Task to carry out: For the material that follows, return exactly the lines from the one with "dirt = np.maximum(0.7" through the one with "by the duct", both ends included.

Supplied material:
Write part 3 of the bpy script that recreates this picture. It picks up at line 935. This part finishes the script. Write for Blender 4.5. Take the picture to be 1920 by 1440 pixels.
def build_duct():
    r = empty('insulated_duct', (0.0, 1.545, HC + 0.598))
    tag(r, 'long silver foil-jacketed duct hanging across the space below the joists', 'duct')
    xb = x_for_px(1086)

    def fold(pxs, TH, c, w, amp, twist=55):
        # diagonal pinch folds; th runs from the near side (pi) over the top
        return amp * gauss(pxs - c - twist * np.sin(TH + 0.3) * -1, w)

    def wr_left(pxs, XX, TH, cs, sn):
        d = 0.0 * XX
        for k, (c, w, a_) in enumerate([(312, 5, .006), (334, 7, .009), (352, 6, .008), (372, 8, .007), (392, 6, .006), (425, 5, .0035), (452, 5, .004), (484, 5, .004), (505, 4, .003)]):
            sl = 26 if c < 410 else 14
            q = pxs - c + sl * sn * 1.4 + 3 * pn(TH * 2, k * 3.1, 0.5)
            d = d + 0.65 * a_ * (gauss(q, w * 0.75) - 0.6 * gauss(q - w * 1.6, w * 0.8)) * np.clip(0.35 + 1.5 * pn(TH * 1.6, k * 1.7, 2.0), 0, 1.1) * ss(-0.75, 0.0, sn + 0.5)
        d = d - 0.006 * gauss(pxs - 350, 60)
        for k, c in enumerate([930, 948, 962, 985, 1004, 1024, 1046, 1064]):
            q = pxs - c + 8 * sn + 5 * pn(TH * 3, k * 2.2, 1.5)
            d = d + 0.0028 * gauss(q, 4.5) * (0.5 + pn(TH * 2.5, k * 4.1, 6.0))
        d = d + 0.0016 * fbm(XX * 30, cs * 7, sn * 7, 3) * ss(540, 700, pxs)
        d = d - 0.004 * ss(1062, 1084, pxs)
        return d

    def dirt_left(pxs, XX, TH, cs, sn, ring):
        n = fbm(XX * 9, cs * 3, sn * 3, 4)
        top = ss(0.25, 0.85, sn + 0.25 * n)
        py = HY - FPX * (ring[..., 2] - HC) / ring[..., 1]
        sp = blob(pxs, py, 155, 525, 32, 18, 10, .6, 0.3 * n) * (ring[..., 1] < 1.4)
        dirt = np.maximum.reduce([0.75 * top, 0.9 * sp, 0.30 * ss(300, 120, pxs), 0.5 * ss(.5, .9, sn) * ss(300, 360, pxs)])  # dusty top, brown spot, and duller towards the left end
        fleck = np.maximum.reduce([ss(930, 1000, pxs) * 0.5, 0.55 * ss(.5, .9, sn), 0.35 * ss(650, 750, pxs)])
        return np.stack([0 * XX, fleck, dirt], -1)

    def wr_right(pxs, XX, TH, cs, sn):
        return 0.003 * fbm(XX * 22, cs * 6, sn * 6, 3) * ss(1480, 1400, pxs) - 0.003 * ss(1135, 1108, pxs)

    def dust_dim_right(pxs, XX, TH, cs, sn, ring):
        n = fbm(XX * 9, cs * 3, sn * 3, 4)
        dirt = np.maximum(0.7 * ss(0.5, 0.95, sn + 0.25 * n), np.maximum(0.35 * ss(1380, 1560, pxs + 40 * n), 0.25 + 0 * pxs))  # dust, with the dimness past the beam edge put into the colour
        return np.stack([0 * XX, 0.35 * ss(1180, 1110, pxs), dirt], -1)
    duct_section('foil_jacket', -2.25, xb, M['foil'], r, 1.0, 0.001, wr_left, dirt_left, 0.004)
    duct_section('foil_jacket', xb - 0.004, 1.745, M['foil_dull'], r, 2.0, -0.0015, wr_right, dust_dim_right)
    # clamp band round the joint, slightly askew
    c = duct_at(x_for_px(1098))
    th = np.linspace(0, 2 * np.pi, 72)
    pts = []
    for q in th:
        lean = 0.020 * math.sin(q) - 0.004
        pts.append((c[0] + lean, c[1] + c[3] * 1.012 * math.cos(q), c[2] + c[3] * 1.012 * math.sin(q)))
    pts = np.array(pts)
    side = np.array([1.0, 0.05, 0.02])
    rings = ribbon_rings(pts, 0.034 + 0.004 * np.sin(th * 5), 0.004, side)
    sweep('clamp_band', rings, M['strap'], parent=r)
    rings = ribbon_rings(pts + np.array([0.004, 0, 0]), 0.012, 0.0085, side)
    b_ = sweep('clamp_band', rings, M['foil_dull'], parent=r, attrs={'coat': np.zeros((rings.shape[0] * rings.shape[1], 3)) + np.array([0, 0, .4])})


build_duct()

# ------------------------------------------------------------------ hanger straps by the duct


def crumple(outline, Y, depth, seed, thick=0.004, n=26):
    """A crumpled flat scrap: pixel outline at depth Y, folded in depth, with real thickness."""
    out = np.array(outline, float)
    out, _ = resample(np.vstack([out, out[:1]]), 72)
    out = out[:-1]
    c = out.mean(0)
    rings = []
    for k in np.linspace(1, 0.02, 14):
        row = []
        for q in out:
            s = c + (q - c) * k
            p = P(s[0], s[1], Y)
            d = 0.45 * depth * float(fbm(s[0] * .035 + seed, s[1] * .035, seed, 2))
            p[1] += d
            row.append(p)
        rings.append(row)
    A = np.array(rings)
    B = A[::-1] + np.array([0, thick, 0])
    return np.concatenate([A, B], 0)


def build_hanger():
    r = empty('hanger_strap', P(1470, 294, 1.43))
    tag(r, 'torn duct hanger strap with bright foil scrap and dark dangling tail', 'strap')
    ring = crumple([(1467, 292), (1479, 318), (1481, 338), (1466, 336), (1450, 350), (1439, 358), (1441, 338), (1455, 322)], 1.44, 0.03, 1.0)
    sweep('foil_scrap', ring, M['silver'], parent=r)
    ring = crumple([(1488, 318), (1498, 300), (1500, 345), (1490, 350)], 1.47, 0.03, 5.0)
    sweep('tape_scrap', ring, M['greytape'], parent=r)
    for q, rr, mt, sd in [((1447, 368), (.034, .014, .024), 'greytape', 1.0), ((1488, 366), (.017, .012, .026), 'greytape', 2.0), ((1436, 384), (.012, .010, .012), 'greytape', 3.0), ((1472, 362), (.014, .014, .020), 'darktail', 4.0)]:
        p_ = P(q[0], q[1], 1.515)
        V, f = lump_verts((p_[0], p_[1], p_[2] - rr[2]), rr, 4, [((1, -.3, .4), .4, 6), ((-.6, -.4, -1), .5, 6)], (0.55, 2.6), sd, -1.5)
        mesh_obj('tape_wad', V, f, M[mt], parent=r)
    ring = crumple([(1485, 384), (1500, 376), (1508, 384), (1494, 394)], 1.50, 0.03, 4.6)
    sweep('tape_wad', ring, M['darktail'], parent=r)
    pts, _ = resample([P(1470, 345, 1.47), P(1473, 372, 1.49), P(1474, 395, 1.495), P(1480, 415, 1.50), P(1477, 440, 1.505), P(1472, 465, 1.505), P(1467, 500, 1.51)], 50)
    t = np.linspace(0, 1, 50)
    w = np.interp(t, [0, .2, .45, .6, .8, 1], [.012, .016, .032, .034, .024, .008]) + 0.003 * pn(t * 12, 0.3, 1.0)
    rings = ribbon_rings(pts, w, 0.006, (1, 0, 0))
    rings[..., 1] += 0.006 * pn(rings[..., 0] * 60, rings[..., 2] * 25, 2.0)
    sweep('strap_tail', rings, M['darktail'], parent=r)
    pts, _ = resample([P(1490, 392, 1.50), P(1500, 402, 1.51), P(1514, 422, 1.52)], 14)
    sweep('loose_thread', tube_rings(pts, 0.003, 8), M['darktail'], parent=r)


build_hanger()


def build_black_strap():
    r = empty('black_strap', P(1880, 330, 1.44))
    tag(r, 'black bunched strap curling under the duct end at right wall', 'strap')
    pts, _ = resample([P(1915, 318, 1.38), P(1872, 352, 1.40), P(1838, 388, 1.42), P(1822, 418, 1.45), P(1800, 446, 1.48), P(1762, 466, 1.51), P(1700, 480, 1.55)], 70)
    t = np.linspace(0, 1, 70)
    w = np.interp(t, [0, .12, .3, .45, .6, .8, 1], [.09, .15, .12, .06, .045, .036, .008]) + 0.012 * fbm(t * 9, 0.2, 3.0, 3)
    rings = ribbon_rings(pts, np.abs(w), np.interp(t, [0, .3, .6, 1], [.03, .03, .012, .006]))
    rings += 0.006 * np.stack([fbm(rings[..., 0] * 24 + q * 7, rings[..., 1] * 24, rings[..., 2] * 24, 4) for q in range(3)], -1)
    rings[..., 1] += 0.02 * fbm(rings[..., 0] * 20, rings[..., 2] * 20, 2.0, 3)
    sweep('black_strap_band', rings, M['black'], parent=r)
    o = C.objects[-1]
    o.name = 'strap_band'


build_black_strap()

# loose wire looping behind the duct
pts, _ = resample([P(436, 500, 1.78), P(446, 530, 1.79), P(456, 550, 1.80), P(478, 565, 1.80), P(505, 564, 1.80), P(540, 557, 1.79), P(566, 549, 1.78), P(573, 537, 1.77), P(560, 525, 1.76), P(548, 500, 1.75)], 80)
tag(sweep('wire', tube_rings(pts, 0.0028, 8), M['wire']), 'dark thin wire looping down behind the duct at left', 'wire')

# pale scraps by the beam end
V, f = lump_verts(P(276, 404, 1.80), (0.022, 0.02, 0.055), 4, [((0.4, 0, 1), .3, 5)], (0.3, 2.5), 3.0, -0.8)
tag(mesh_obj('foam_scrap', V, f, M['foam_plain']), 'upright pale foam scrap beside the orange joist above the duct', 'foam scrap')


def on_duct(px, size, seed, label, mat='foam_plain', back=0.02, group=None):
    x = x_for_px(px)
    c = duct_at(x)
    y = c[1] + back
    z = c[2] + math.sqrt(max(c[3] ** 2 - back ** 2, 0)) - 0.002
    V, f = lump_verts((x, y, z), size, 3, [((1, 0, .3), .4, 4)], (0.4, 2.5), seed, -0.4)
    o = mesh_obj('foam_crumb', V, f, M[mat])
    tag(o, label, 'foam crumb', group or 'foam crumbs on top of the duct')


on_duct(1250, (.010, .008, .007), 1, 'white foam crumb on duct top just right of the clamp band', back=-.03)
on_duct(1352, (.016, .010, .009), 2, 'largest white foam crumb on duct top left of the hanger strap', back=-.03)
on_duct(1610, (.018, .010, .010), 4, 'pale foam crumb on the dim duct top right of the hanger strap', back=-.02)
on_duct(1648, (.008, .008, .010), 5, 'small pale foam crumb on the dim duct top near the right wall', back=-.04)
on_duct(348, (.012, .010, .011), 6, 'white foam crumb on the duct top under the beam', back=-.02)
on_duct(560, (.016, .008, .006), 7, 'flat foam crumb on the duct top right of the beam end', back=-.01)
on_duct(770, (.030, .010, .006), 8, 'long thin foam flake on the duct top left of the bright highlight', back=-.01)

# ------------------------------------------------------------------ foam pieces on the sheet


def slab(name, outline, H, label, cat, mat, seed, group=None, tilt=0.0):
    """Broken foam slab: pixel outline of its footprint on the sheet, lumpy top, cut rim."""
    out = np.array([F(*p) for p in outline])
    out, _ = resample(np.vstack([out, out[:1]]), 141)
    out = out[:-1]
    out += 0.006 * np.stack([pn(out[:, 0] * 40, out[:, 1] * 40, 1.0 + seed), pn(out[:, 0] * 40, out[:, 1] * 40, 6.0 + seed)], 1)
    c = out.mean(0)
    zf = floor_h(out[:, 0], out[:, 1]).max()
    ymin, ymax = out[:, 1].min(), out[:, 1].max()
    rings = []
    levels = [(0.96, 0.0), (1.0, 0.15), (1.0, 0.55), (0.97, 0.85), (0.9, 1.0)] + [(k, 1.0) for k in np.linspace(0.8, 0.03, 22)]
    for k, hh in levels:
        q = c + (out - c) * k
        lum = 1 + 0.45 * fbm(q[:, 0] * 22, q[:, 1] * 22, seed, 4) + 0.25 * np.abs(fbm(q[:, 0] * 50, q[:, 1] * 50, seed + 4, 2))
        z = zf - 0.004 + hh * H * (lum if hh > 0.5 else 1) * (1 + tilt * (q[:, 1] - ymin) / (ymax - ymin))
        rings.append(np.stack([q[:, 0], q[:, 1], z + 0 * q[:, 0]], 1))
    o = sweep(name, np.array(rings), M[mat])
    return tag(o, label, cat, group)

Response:
        dirt = np.maximum(0.7 * ss(0.5, 0.95, sn + 0.25 * n), np.maximum(0.35 * ss(1380, 1560, pxs + 40 * n), 0.25 + 0 * pxs))  # dust, with the dimness past the beam edge put into the colour
        return np.stack([0 * XX, 0.35 * ss(1180, 1110, pxs), dirt], -1)
    duct_section('foil_jacket', -2.25, xb, M['foil'], r, 1.0, 0.001, wr_left, dirt_left, 0.004)
    duct_section('foil_jacket', xb - 0.004, 1.745, M['foil_dull'], r, 2.0, -0.0015, wr_right, dust_dim_right)
    # clamp band round the joint, slightly askew
    c = duct_at(x_for_px(1098))
    th = np.linspace(0, 2 * np.pi, 72)
    pts = []
    for q in th:
        lean = 0.020 * math.sin(q) - 0.004
        pts.append((c[0] + lean, c[1] + c[3] * 1.012 * math.cos(q), c[2] + c[3] * 1.012 * math.sin(q)))
    pts = np.array(pts)
    side = np.array([1.0, 0.05, 0.02])
    rings = ribbon_rings(pts, 0.034 + 0.004 * np.sin(th * 5), 0.004, side)
    sweep('clamp_band', rings, M['strap'], parent=r)
    rings = ribbon_rings(pts + np.array([0.004, 0, 0]), 0.012, 0.0085, side)
    b_ = sweep('clamp_band', rings, M['foil_dull'], parent=r, attrs={'coat': np.zeros((rings.shape[0] * rings.shape[1], 3)) + np.array([0, 0, .4])})


build_duct()

# ------------------------------------------------------------------ hanger straps by the duct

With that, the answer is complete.